(Scene modeling code data)
- - - -

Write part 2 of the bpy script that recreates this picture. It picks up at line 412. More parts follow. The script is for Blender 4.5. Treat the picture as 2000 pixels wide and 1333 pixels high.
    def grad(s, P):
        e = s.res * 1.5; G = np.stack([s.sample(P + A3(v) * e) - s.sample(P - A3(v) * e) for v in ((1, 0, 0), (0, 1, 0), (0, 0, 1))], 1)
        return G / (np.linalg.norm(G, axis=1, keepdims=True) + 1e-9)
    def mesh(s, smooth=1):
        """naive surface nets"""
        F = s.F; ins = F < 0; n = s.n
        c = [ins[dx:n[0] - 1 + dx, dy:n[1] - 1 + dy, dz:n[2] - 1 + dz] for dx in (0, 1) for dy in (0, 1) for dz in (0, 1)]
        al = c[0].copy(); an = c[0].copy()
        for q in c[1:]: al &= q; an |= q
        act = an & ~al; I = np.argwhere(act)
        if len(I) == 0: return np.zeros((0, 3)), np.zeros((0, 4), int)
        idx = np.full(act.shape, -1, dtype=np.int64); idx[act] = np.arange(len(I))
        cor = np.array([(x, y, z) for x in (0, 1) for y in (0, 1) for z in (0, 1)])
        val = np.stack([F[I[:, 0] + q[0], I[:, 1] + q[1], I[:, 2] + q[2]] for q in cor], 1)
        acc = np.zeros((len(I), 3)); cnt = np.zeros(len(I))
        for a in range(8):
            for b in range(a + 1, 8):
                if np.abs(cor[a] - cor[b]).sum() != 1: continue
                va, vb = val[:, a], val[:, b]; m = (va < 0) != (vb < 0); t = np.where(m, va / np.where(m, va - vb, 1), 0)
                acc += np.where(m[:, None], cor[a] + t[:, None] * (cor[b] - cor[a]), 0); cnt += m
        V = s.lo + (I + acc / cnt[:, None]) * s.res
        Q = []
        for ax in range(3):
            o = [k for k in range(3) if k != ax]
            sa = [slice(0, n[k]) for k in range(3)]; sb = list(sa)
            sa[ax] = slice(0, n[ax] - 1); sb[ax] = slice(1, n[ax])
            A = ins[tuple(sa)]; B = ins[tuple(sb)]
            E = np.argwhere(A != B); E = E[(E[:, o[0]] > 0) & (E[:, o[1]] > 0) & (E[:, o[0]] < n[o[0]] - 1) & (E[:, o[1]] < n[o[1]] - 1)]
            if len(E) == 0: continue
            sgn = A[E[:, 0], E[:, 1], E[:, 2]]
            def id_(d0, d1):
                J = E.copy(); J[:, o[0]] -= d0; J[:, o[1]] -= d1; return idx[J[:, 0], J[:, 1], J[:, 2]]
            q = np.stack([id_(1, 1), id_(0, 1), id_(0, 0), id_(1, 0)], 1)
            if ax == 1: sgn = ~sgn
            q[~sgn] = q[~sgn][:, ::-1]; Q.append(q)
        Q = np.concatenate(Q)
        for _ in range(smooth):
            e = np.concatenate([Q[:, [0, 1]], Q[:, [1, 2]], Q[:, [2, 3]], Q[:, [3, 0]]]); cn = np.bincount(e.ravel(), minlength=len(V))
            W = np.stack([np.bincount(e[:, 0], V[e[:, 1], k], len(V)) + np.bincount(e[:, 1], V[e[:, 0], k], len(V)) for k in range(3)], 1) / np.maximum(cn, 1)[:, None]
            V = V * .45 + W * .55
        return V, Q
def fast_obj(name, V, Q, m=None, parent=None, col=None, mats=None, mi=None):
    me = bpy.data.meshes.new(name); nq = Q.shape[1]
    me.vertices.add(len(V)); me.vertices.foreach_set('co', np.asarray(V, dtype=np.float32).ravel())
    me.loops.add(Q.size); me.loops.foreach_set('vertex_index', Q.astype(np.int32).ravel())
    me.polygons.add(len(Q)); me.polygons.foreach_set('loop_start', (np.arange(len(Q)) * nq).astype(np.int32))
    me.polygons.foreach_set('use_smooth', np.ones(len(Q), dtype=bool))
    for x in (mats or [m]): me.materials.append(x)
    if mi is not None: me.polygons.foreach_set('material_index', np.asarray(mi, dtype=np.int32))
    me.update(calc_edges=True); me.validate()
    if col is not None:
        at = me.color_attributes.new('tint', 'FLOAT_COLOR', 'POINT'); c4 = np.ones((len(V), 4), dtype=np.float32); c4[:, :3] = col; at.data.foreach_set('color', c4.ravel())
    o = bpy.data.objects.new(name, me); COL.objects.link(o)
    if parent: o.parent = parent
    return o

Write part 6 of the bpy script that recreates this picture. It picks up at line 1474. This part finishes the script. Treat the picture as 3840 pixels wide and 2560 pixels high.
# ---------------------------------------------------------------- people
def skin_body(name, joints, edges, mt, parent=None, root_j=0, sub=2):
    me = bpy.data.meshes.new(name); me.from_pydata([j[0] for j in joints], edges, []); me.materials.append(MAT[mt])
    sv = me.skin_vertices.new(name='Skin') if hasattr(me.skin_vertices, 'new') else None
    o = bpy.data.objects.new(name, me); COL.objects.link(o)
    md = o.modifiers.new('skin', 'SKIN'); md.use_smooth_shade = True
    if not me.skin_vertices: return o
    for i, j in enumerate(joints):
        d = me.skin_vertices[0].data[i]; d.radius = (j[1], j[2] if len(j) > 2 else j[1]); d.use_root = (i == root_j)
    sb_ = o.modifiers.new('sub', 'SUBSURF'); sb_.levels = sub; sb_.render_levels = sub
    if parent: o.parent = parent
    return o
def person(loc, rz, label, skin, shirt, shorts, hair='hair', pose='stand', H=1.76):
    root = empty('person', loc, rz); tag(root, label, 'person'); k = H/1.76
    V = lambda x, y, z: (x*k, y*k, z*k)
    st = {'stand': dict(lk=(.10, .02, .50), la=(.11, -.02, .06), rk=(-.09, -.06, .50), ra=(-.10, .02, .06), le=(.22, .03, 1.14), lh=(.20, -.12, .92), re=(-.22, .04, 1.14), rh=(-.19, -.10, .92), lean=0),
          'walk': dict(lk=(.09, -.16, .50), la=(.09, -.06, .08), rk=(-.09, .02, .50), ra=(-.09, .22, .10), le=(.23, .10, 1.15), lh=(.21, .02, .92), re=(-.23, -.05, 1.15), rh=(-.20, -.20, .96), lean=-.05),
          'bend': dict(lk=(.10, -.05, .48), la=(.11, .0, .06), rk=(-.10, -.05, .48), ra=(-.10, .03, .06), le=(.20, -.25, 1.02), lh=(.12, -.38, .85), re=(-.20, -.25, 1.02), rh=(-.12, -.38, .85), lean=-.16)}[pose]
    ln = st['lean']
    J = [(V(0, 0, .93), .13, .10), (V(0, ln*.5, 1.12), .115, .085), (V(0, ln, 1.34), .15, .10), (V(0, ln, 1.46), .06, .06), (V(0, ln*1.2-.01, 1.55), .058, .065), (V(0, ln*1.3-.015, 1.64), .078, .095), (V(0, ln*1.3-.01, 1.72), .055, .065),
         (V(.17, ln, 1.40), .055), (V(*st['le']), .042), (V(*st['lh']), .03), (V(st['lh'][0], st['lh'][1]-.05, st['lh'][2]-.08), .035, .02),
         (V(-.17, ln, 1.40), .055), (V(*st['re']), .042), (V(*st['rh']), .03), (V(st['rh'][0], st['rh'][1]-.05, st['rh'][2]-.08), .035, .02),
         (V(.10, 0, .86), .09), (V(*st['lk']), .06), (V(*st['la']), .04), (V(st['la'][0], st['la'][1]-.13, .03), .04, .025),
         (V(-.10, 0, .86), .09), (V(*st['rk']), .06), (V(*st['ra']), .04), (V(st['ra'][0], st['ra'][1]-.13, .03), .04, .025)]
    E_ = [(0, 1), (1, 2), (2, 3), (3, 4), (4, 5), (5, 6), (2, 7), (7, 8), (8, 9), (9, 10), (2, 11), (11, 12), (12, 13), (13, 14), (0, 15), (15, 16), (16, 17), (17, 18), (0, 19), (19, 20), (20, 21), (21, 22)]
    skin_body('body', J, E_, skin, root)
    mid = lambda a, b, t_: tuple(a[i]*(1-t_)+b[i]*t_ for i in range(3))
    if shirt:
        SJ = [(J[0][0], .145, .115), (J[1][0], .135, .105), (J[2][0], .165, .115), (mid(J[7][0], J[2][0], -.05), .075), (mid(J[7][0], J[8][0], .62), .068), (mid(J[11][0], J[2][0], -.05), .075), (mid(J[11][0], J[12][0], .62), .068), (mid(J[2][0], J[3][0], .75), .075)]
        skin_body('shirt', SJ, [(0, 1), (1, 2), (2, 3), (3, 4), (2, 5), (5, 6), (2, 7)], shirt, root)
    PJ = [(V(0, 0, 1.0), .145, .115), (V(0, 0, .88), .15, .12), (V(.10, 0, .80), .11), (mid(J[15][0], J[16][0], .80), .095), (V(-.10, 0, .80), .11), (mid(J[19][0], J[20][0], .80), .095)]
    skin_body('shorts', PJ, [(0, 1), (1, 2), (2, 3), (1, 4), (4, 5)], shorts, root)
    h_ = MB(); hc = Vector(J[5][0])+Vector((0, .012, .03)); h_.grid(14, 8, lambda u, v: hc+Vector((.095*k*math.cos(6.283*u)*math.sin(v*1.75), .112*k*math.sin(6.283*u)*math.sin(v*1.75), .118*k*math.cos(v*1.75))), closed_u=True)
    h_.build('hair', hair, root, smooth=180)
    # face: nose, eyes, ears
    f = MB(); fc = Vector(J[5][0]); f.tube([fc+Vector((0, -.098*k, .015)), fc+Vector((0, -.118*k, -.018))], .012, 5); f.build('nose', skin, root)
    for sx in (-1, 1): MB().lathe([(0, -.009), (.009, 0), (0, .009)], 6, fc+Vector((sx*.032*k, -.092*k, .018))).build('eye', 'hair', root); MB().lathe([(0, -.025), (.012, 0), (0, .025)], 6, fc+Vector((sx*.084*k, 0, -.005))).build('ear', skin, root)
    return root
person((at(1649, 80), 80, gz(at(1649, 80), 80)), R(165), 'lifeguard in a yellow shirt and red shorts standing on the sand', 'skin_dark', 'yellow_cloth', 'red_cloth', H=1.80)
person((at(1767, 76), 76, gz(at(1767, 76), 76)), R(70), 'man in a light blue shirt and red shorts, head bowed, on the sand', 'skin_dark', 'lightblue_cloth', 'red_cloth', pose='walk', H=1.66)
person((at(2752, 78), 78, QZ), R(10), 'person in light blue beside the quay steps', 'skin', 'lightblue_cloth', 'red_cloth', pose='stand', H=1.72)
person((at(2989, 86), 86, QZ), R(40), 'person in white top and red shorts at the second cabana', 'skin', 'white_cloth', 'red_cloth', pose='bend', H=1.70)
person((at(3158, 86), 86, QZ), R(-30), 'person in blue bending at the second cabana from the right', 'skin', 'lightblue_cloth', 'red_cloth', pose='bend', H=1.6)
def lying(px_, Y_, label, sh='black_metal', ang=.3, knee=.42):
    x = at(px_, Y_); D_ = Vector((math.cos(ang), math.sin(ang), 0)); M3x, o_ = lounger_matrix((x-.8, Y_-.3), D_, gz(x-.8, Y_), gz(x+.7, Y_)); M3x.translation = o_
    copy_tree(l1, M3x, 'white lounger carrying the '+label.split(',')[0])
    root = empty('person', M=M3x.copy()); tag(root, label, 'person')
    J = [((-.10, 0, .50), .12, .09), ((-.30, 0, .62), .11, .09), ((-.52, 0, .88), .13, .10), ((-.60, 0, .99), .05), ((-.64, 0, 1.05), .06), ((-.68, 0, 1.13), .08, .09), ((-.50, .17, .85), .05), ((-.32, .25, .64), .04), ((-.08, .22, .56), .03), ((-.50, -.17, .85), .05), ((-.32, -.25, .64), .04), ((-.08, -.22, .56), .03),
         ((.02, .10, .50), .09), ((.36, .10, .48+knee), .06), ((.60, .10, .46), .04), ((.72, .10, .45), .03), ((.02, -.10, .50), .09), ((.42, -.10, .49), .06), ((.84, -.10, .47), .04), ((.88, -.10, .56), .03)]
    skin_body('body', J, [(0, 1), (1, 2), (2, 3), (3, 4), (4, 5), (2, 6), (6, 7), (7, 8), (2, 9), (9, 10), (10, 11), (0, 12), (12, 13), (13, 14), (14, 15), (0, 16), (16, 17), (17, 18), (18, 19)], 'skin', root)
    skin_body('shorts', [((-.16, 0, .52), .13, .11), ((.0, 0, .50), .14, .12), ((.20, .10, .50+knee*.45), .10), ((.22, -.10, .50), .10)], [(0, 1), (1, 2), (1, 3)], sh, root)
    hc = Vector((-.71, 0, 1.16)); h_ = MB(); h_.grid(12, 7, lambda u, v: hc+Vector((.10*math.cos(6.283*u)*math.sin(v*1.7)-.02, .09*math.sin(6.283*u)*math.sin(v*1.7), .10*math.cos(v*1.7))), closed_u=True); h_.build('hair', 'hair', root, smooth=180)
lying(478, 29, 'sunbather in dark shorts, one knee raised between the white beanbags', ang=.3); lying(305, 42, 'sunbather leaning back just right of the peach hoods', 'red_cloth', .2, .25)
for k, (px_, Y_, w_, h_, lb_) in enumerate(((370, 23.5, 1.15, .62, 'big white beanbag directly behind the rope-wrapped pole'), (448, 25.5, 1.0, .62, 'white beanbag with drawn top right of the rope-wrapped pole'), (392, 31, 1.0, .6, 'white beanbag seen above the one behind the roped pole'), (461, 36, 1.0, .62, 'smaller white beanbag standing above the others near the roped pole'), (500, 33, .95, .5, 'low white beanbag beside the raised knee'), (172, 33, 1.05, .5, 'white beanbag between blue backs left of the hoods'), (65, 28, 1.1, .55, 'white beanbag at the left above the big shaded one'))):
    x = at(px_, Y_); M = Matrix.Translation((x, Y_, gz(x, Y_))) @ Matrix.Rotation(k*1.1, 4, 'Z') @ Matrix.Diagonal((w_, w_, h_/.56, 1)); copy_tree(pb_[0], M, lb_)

- - - -

● **STATED EXERCISE**:
Working from the listing above, pick out every line that has "this" and copy it.

● **THE RESULT**:
Write part 2 of the bpy script that recreates this picture. It picks up at line 412. More parts follow. The script is for Blender 4.5. Treat the picture as 2000 pixels wide and 1333 pixels high.
Write part 6 of the bpy script that recreates this picture. It picks up at line 1474. This part finishes the script. Treat the picture as 3840 pixels wide and 2560 pixels high.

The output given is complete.